Sadece Şam yönetimi mi? Temelini PKK/PYD terör örgütünün oluşturduğu ama bir kısım Suriyeli muhalif grupların da içinde yer aldığı Suriye Demokratik Güçleri (SDG) için de öyle… İlginçtir; SMO, HTŞ’nin saldırıları ile eş zamanlı olarak Halep’in kuzeyindeki PKK/PYD’li teröristlerle çatışmaya başladı. SMO, o arada Tel Rıfat’ı da PYD’li teröristlerden geri almayı başardı.
Tel Rıfat’ın geri alınması Türkiye açısından bir hayli önemli… Şimdi sıranın Menbiç’te olduğu konuşuluyor. Hatta PYD’nin Menbiç’ten tamamen çekilmek zorunda kalabileceğine dönük beklentiler var… Olur mu olmaz mı bilinmez; lakin bu husus, Türkiye’nin Suriye’de takip ettiği dış politika bakımından hayatî bir öneme sahip… Türkiye, PKK’nın Suriye’deki uzantısı olan PYD’nin Fırat’ın batısına (Tel Rıfat-Menbiç) geçmesine karşı çıkarak, bu meseleyi Türk devletinin kırmızı çizgisi olarak gördüğünü ilan etmişti. Eğer PYD, Menbiç’i tahliye etmek zorunda kalırsa, Türkiye sınır güvenliği açısından hayatî önemde gördüğü kırmızı çizgisini sınıra yeniden çekmiş olacak.
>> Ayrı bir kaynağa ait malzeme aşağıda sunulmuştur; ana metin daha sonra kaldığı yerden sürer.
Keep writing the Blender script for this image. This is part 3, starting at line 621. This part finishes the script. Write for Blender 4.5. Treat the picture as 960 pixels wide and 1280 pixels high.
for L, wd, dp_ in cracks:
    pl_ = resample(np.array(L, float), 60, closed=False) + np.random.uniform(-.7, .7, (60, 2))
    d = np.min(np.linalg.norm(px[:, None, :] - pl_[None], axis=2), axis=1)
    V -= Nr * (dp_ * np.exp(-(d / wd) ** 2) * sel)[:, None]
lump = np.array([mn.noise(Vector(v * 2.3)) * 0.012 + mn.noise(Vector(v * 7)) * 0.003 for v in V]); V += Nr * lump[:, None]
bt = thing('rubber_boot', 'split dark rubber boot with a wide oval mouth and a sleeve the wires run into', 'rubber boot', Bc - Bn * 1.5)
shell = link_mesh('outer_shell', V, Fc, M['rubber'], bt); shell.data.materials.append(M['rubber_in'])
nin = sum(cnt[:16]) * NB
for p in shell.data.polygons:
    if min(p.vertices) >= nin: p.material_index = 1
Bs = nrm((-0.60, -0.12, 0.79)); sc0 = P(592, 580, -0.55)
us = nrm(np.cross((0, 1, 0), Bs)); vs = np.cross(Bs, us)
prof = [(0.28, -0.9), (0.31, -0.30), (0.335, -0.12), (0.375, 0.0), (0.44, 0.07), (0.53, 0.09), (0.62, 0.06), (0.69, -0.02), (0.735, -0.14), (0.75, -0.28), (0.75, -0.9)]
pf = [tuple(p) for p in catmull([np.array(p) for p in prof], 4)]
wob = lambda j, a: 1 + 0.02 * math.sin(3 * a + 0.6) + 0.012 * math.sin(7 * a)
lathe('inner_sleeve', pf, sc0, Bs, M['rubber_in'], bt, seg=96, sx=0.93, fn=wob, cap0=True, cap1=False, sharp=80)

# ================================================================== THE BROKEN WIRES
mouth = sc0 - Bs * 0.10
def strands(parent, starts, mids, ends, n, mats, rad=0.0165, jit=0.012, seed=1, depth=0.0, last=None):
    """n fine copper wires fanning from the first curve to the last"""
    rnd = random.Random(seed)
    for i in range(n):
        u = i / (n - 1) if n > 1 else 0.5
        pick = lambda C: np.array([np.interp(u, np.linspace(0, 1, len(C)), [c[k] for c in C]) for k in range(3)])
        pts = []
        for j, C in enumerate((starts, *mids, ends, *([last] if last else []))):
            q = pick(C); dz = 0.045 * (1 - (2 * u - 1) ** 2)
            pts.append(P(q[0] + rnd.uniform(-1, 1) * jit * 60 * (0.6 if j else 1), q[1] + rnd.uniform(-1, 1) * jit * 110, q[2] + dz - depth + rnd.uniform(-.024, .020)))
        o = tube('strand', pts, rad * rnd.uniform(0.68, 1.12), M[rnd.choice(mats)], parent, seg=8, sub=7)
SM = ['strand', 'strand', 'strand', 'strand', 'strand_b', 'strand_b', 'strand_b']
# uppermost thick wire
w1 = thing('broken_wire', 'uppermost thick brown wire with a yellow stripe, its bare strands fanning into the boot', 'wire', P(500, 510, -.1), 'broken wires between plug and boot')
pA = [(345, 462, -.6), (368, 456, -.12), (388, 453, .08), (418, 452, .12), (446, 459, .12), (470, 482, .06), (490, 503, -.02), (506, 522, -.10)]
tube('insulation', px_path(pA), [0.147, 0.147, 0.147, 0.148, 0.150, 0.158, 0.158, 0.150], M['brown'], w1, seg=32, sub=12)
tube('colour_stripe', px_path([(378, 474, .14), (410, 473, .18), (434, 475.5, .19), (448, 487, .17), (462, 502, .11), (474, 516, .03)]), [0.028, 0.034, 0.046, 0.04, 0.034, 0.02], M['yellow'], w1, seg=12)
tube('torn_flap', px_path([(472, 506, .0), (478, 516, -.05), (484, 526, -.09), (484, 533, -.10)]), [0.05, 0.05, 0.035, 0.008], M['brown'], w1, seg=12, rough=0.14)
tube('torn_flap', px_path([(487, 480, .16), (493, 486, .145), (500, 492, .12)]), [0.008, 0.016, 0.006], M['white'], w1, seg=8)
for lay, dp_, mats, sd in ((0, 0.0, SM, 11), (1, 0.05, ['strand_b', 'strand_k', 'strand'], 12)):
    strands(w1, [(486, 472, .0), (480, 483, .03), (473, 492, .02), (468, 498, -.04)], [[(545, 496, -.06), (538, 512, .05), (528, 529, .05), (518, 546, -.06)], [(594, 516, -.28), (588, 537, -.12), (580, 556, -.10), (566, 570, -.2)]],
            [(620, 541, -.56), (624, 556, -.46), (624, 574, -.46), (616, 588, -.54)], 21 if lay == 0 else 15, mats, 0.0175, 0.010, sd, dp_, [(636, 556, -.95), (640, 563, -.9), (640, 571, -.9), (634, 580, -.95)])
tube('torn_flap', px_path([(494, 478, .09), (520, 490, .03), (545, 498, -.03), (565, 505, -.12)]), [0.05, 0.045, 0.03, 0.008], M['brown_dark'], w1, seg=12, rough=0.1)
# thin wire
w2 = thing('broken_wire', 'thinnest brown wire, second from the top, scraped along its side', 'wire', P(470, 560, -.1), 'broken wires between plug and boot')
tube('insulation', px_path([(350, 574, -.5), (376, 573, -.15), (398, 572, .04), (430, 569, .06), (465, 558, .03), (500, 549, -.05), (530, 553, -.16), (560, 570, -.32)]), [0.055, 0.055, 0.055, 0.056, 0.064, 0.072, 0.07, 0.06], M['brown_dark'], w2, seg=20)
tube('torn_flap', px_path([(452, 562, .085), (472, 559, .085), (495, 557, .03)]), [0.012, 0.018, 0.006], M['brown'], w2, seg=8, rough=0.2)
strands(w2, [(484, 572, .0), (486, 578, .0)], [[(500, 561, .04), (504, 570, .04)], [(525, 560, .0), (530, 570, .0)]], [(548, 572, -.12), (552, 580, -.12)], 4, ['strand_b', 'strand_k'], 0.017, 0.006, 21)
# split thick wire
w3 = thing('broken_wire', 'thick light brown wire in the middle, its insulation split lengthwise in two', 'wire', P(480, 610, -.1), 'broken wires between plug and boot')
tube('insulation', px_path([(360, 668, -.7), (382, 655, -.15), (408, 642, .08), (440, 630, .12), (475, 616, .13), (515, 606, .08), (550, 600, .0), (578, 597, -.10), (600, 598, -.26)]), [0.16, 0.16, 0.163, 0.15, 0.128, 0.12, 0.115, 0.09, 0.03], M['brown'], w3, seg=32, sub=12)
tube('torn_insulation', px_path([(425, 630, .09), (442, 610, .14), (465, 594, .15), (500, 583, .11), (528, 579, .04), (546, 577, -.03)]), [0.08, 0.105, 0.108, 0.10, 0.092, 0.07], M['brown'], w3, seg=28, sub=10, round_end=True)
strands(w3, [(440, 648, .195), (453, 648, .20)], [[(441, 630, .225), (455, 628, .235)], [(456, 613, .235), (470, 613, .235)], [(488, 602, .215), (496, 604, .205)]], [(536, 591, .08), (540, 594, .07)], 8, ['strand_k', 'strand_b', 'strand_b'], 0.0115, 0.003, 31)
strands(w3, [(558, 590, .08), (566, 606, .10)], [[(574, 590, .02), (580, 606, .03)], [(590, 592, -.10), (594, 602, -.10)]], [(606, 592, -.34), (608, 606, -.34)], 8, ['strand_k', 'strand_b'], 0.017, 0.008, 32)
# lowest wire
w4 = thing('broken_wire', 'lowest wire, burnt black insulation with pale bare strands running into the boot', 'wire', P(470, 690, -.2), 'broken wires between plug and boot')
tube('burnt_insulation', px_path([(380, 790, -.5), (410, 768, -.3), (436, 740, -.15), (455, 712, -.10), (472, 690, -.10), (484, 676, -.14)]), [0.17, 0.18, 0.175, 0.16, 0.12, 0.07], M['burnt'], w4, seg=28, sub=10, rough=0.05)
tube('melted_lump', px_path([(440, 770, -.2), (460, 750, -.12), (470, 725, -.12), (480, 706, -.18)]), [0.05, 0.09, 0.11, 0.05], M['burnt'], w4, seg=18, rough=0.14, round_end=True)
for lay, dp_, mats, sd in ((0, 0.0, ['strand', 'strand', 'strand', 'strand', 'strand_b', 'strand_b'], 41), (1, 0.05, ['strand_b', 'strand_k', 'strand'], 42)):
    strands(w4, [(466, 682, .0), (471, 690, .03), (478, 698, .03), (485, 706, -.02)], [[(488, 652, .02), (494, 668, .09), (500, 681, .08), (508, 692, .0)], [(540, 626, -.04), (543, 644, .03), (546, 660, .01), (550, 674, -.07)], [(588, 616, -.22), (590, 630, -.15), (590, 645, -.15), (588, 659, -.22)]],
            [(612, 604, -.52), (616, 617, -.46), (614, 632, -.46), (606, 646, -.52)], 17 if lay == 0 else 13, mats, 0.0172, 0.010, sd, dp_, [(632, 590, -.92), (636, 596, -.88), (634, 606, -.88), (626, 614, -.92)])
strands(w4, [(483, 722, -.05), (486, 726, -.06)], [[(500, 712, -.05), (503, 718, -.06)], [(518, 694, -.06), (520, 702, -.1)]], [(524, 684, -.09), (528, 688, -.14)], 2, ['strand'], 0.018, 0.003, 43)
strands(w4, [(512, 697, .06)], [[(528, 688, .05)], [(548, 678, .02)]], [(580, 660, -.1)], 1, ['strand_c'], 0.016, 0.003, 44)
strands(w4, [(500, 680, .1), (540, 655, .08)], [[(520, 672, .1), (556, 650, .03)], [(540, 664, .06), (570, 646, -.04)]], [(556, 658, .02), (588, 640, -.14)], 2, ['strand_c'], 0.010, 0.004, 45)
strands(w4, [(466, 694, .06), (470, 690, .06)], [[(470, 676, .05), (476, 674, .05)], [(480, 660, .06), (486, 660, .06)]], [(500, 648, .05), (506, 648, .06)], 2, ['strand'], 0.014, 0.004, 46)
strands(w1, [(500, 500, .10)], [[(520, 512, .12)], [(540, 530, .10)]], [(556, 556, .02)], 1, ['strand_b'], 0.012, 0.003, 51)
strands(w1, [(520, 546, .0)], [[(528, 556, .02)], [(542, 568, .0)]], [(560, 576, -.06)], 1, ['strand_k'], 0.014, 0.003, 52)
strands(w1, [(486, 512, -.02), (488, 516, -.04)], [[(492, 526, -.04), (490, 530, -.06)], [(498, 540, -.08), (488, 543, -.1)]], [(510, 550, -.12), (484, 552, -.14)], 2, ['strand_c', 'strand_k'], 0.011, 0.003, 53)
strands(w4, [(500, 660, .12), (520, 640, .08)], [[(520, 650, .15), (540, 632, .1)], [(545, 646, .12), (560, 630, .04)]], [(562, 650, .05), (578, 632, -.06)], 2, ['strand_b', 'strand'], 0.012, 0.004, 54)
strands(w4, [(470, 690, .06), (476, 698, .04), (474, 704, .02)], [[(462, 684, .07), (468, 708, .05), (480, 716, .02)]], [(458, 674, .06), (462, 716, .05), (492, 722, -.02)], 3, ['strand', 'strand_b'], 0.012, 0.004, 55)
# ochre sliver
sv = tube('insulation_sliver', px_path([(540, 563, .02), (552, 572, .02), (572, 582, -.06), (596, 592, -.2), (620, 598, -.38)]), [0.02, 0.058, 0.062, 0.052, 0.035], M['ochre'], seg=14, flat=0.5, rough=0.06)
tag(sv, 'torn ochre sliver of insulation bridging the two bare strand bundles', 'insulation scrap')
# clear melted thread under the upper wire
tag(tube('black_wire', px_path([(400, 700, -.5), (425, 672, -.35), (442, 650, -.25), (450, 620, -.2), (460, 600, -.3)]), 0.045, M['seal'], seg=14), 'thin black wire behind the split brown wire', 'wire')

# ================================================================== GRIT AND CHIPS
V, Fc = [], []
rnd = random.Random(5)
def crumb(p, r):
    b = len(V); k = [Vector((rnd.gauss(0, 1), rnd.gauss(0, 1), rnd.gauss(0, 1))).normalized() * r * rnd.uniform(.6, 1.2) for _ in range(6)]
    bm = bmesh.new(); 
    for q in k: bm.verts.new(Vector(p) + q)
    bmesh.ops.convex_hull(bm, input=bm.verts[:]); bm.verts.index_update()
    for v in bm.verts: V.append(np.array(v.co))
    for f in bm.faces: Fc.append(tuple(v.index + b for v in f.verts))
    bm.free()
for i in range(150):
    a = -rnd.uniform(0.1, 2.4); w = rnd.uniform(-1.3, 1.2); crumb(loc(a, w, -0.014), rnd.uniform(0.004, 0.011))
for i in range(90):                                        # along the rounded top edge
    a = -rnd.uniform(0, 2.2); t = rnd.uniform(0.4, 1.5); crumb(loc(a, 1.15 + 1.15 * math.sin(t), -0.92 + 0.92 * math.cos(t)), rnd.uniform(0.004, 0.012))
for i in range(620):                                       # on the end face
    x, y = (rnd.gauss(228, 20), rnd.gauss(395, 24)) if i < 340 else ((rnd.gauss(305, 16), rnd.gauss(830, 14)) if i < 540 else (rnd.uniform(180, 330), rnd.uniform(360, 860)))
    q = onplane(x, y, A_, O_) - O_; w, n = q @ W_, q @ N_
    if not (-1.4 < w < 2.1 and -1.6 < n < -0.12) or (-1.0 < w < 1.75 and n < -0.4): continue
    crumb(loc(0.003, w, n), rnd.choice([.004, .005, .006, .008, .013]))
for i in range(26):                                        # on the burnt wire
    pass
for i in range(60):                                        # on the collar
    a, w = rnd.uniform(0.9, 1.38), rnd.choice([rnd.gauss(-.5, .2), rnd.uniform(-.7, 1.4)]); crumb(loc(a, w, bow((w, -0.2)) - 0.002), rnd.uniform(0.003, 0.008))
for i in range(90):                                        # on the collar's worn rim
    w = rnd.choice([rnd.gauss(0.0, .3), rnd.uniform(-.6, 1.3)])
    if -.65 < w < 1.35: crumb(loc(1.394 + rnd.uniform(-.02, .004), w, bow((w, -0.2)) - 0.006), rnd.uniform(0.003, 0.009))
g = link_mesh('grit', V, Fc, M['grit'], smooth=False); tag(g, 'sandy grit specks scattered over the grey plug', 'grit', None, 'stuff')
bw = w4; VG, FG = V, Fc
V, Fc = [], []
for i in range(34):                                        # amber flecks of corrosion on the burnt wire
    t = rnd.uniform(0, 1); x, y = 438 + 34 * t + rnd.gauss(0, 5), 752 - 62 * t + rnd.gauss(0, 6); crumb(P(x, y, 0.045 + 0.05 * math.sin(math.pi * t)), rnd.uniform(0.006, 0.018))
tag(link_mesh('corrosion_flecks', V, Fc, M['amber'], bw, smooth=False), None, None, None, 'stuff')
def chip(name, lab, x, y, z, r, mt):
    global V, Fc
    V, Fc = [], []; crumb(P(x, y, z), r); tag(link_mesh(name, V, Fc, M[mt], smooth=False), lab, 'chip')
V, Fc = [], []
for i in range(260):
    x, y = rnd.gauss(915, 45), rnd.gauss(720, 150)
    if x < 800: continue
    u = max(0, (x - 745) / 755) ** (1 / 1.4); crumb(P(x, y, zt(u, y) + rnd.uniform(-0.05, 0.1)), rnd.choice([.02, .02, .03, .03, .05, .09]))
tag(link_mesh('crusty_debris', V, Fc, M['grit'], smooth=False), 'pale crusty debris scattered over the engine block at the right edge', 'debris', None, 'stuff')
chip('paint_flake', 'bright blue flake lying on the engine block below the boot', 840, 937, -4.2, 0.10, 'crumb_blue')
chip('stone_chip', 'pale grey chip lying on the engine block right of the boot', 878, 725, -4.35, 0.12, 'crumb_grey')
Yalnız soru şu: SDG’nin çekirdeği olan PYD, ABD’nin bölgedeki en önemli bölgesel müttefiki… Türkiye’nin terörist olarak tanımladığı PKK’nın Suriye uzantısı olan bu örgütü, ABD terörist olarak kabul etmiyor. ABD, IŞİD ile mücadelede kullandığı ve ağır silah desteği ile eğitimli bir ordu kurdurduğu PYD’nin Tel Rıfat’tan sonra Menbiç’ten çekilmesine müsaade eder mi? Yoksa bir yandan HTŞ’yi arka planda destekleyip Şam rejimini yıkmaya çalışırken bir yandan da Türkiye’nin endişelerini gidermek için Suriye Kürtleri’ni konjonktürel şartlara bağlı olarak yeniden veya geçici olarak Fırat’ın batısına çeker mi? ABD, PYD’yi gözden çıkarır mı yoksa bu aslında danışıklı bir dövüş mü? Suriye Millî Ordusu’nun (SMO) doğrudan PKK/PYD terör örgütünü hedef alması Türkiye’nin isteği mi? Neticede SMO’yu Türkiye’nin desteklediği sır değil. Çok bilinmeyenli bir denklem… İzleyip, cevabını öğreneceğiz. Şu da somut bir gerçek: Türkiye açısından bölgede ABD’ye rağmen bağımsız adımlar atmak pek kolay olmasa gerek…
Pragmatizm, emperyalizmin temel felsefesidir. ABD, bölgede sadece kendi plan ve isteklerinin hayata geçirilmesini gözetir. İttifaklar ömrünü tamamlayınca onu bir kenara atar. Ancak ABD’nin şu anda bütün muhalif gruplara ihtiyacı var. Şu aşamada PYD’den vazgeçmesi ise zor görünüyor.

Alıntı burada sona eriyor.